* STORED DATA:
------

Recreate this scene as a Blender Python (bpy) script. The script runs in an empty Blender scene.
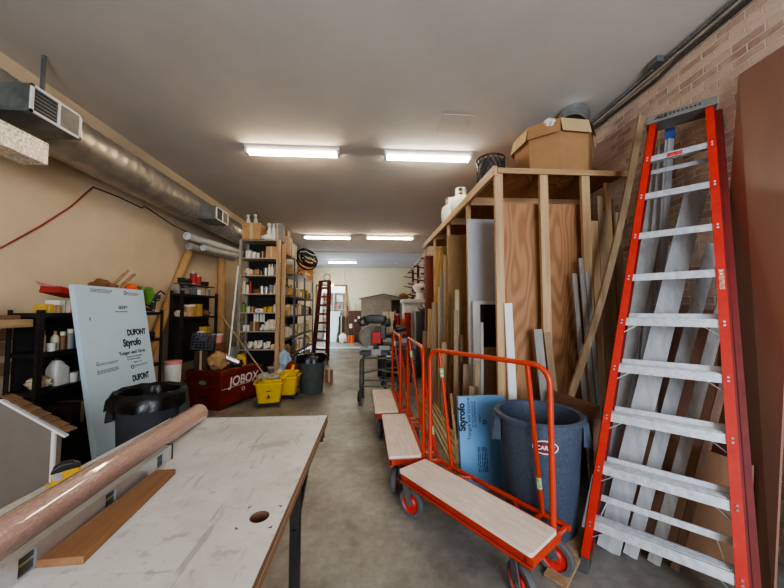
import bpy, bmesh, math, random
from mathutils import Vector, Matrix, Euler, noise
R = math.radians
rnd = random.Random(7)
COL = bpy.context.scene.collection

# ------------------------------------------------------------------ materials
def lin(c):
    return tuple(((v/255)/12.92 if v/255 <= .04045 else ((v/255+.055)/1.055)**2.4) for v in c) + (1.0,)
MC = {}
def mat(name, rgb, rough=.6, metal=0., var=.12, scale=9., bump=0., stretch=(1, 1, 1), emit=0., alpha=1., rgb2=None, spec=None, trans=0.):
    if name in MC: return MC[name]
    m = bpy.data.materials.new(name); m.use_nodes = True
    nt = m.node_tree; b = nt.nodes['Principled BSDF']
    b.inputs['Roughness'].default_value = rough; b.inputs['Metallic'].default_value = metal
    if spec is not None: b.inputs['Specular IOR Level'].default_value = spec
    if trans: b.inputs['Transmission Weight'].default_value = trans
    if alpha < 1: b.inputs['Alpha'].default_value = alpha
    c = lin(rgb)
    tc = nt.nodes.new('ShaderNodeTexCoord'); mp = nt.nodes.new('ShaderNodeMapping')
    mp.inputs['Scale'].default_value = stretch
    nt.links.new(tc.outputs['Object'], mp.inputs['Vector'])
    nz = nt.nodes.new('ShaderNodeTexNoise'); nz.inputs['Scale'].default_value = scale
    nz.inputs['Detail'].default_value = 5; nz.inputs['Roughness'].default_value = .6
    nt.links.new(mp.outputs[0], nz.inputs['Vector'])
    cr = nt.nodes.new('ShaderNodeValToRGB')
    if rgb2: lo, hi = lin(rgb2), c
    else:
        lo = tuple(max(0, v*(1-var*1.6)) for v in c[:3])+(1,); hi = tuple(min(1, v*(1+var)) for v in c[:3])+(1,)
    cr.color_ramp.elements[0].position = .32; cr.color_ramp.elements[1].position = .68
    cr.color_ramp.elements[0].color = lo; cr.color_ramp.elements[1].color = hi
    nt.links.new(nz.outputs['Fac'], cr.inputs['Fac']); nt.links.new(cr.outputs['Color'], b.inputs['Base Color'])
    if bump:
        bp = nt.nodes.new('ShaderNodeBump'); bp.inputs['Strength'].default_value = bump; bp.inputs['Distance'].default_value = .02
        nt.links.new(nz.outputs['Fac'], bp.inputs['Height']); nt.links.new(bp.outputs['Normal'], b.inputs['Normal'])
    if emit:
        b.inputs['Emission Color'].default_value = c; b.inputs['Emission Strength'].default_value = emit
    MC[name] = m; m['ramp'] = cr.name
    return m
def wood(name, rgb, dark=None, axis='z', rough=.6, scale=6., var=.22):
    s = {'x': (.06, 1, 1), 'y': (1, .06, 1), 'z': (1, 1, .06)}[axis]
    dark = dark or tuple(int(v*.72) for v in rgb)
    return mat(name, rgb, rough, 0, var, scale*4, .08, s, rgb2=dark)

def plywood(name, rgb, dark, sc=2.2):
    m = mat(name, rgb, .62, 0, .1, 6)
    nt = m.node_tree; b = nt.nodes['Principled BSDF']
    tc = nt.nodes.new('ShaderNodeTexCoord'); mp = nt.nodes.new('ShaderNodeMapping'); mp.inputs['Scale'].default_value = (sc, sc, sc*.17)
    nt.links.new(tc.outputs['Object'], mp.inputs[0])
    n1 = nt.nodes.new('ShaderNodeTexNoise'); n1.inputs['Scale'].default_value = 1.3; n1.inputs['Detail'].default_value = 2.5; n1.inputs['Roughness'].default_value = .45
    nt.links.new(mp.outputs[0], n1.inputs['Vector'])
    ml = nt.nodes.new('ShaderNodeMath'); ml.operation = 'MULTIPLY'; ml.inputs[1].default_value = 150.; nt.links.new(n1.outputs['Fac'], ml.inputs[0])
    sn = nt.nodes.new('ShaderNodeMath'); sn.operation = 'SINE'; nt.links.new(ml.outputs[0], sn.inputs[0])
    cr = nt.nodes.new('ShaderNodeValToRGB'); cr.color_ramp.elements[0].position = .0; cr.color_ramp.elements[1].position = .75
    cr.color_ramp.elements[0].color = lin(dark); cr.color_ramp.elements[1].color = lin(rgb)
    mr = nt.nodes.new('ShaderNodeMapRange'); mr.inputs[1].default_value = -1; nt.links.new(sn.outputs[0], mr.inputs[0])
    nt.links.new(mr.outputs[0], cr.inputs['Fac']); nt.links.new(cr.outputs['Color'], b.inputs['Base Color'])
    return m

# the floor: trowelled, stained concrete
def concrete():
    m = bpy.data.materials.new('concrete'); m.use_nodes = True; nt = m.node_tree; b = nt.nodes['Principled BSDF']
    tc = nt.nodes.new('ShaderNodeTexCoord')
    def nz(s, d=6, r=.6):
        n = nt.nodes.new('ShaderNodeTexNoise'); n.inputs['Scale'].default_value = s; n.inputs['Detail'].default_value = d; n.inputs['Roughness'].default_value = r
        nt.links.new(tc.outputs['Object'], n.inputs['Vector']); return n
    def ramp(n, p0, c0, p1, c1):
        c = nt.nodes.new('ShaderNodeValToRGB'); c.color_ramp.elements[0].position = p0; c.color_ramp.elements[1].position = p1
        c.color_ramp.elements[0].color = c0; c.color_ramp.elements[1].color = c1; nt.links.new(n.outputs['Fac'], c.inputs['Fac']); return c
    a = ramp(nz(1.3, 8, .65), .35, lin((116, 111, 103)), .66, lin((168, 163, 153)))
    s = ramp(nz(14, 6, .7), .4, (.78, .78, .78, 1), .62, (1, 1, 1, 1))
    w = ramp(nz(45, 3, .8), .70, (0, 0, 0, 1), .76, (1, 1, 1, 1))
    mx = nt.nodes.new('ShaderNodeMix'); mx.data_type = 'RGBA'; mx.blend_type = 'MULTIPLY'; mx.inputs[0].default_value = 1
    nt.links.new(a.outputs[0], mx.inputs[6]); nt.links.new(s.outputs[0], mx.inputs[7])
    m2 = nt.nodes.new('ShaderNodeMix'); m2.data_type = 'RGBA'; nt.links.new(w.outputs[0], m2.inputs[0])
    nt.links.new(mx.outputs[2], m2.inputs[6]); m2.inputs[7].default_value = lin((205, 200, 188))
    nt.links.new(m2.outputs[2], b.inputs['Base Color'])
    rr = ramp(nz(2.2), .3, (.28, .28, .28, 1), .7, (.5, .5, .5, 1)); nt.links.new(rr.outputs[0], b.inputs['Roughness'])
    return m
def brick():
    m = bpy.data.materials.new('brick_wall'); m.use_nodes = True; nt = m.node_tree; b = nt.nodes['Principled BSDF']
    b.inputs['Roughness'].default_value = .9
    tc = nt.nodes.new('ShaderNodeTexCoord'); sp = nt.nodes.new('ShaderNodeSeparateXYZ'); cb = nt.nodes.new('ShaderNodeCombineXYZ')
    nt.links.new(tc.outputs['Object'], sp.inputs[0]); nt.links.new(sp.outputs['Y'], cb.inputs['X']); nt.links.new(sp.outputs['Z'], cb.inputs['Y'])
    nd = nt.nodes.new('ShaderNodeTexNoise'); nd.inputs['Scale'].default_value = 7; nd.inputs['Detail'].default_value = 4; nt.links.new(cb.outputs[0], nd.inputs['Vector'])
    vs = nt.nodes.new('ShaderNodeVectorMath'); vs.operation = 'SCALE'; vs.inputs[3].default_value = .04; nt.links.new(nd.outputs['Color'], vs.inputs[0])
    va = nt.nodes.new('ShaderNodeVectorMath'); nt.links.new(cb.outputs[0], va.inputs[0]); nt.links.new(vs.outputs[0], va.inputs[1])
    br = nt.nodes.new('ShaderNodeTexBrick'); br.inputs['Scale'].default_value = 1
    br.inputs['Brick Width'].default_value = .18; br.inputs['Row Height'].default_value = .056; br.inputs['Mortar Size'].default_value = .006
    br.inputs['Mortar Smooth'].default_value = .4; br.inputs['Bias'].default_value = -.15
    br.inputs['Color1'].default_value = lin((206, 176, 154)); br.inputs['Color2'].default_value = lin((150, 112, 98)); br.inputs['Mortar'].default_value = lin((222, 206, 188))
    nt.links.new(va.outputs[0], br.inputs['Vector'])
    n2 = nt.nodes.new('ShaderNodeTexNoise'); n2.inputs['Scale'].default_value = 3.2; n2.inputs['Detail'].default_value = 9; n2.inputs['Roughness'].default_value = .75
    nt.links.new(cb.outputs[0], n2.inputs['Vector'])
    cr = nt.nodes.new('ShaderNodeValToRGB'); cr.color_ramp.elements[0].position = .42; cr.color_ramp.elements[1].position = .66
    cr.color_ramp.elements[0].color = (0, 0, 0, 1); cr.color_ramp.elements[1].color = (.75, .75, .75, 1); nt.links.new(n2.outputs['Fac'], cr.inputs[0])
    mx = nt.nodes.new('ShaderNodeMix'); mx.data_type = 'RGBA'; nt.links.new(cr.outputs[0], mx.inputs[0]); nt.links.new(br.outputs['Color'], mx.inputs[6]); mx.inputs[7].default_value = lin((220, 198, 178))
    nt.links.new(mx.outputs[2], b.inputs['Base Color'])
    bp = nt.nodes.new('ShaderNodeBump'); bp.inputs['Strength'].default_value = .9; bp.inputs['Distance'].default_value = .02; bp.invert = True
    ad = nt.nodes.new('ShaderNodeMath'); ad.operation = 'ADD'; nt.links.new(br.outputs['Fac'], ad.inputs[0])
    n3 = nt.nodes.new('ShaderNodeMath'); n3.operation = 'MULTIPLY'; n3.inputs[1].default_value = -.6; nt.links.new(n2.outputs['Fac'], n3.inputs[0]); nt.links.new(n3.outputs[0], ad.inputs[1])
    nt.links.new(ad.outputs[0], bp.inputs['Height']); nt.links.new(bp.outputs[0], b.inputs['Normal'])
    return m
def worn_white():
    m = mat('worn_table', (210, 208, 203), .42, 0, .05, 4)
    nt = m.node_tree; b = nt.nodes['Principled BSDF']; base = nt.nodes[m['ramp']]
    tc = nt.nodes.new('ShaderNodeTexCoord')
    def layer(prev, scale, stretch, rot, p0, p1, col, amt, detail=6):
        mp = nt.nodes.new('ShaderNodeMapping'); mp.inputs['Scale'].default_value = stretch; mp.inputs['Rotation'].default_value = (0, 0, R(rot))
        nt.links.new(tc.outputs['Object'], mp.inputs[0])
        n = nt.nodes.new('ShaderNodeTexNoise'); n.inputs['Scale'].default_value = scale; n.inputs['Detail'].default_value = detail; n.inputs['Roughness'].default_value = .65
        nt.links.new(mp.outputs[0], n.inputs['Vector'])
        c = nt.nodes.new('ShaderNodeValToRGB'); c.color_ramp.elements[0].position = p0; c.color_ramp.elements[1].position = p1
        c.color_ramp.elements[0].color = (0, 0, 0, 1); c.color_ramp.elements[1].color = (amt,)*3+(1,); nt.links.new(n.outputs['Fac'], c.inputs[0])
        mx = nt.nodes.new('ShaderNodeMix'); mx.data_type = 'RGBA'; nt.links.new(c.outputs[0], mx.inputs[0]); nt.links.new(prev, mx.inputs[6]); mx.inputs[7].default_value = lin(col)
        return mx.outputs[2]
    o = layer(base.outputs[0], 2.2, (1, 1, 1), 0, .46, .7, (172, 156, 136), .6)
    o = layer(o, 30, (1, 1, 1), 10, .56, .7, (150, 142, 132), .5, 8)
    o = layer(o, 5, (1, 1, 1), 20, .6, .65, (142, 134, 124), .5, 9)
    o = layer(o, 16, (1, .12, 1), 30, .62, .66, (128, 122, 114), .5)
    o = layer(o, 26, (1, .1, 1), 55, .63, .66, (134, 128, 120), .5)
    o = layer(o, 14, (.15, 1, 1), 15, .64, .68, (134, 126, 118), .45)
    o = layer(o, 9, (1, .1, 1), -35, .62, .68, (238, 238, 236), .7)
    nt.links.new(o, b.inputs['Base Color'])
    return m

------

* THE REQUEST:
Restate exactly, please, only the lines between the start of the data and the line containing "COL = bpy.context.scene.collection", both ends included, skipping the pictures.

* CORRECT ANSWER:
Recreate this scene as a Blender Python (bpy) script. The script runs in an empty Blender scene.
import bpy, bmesh, math, random
from mathutils import Vector, Matrix, Euler, noise
R = math.radians
rnd = random.Random(7)
COL = bpy.context.scene.collection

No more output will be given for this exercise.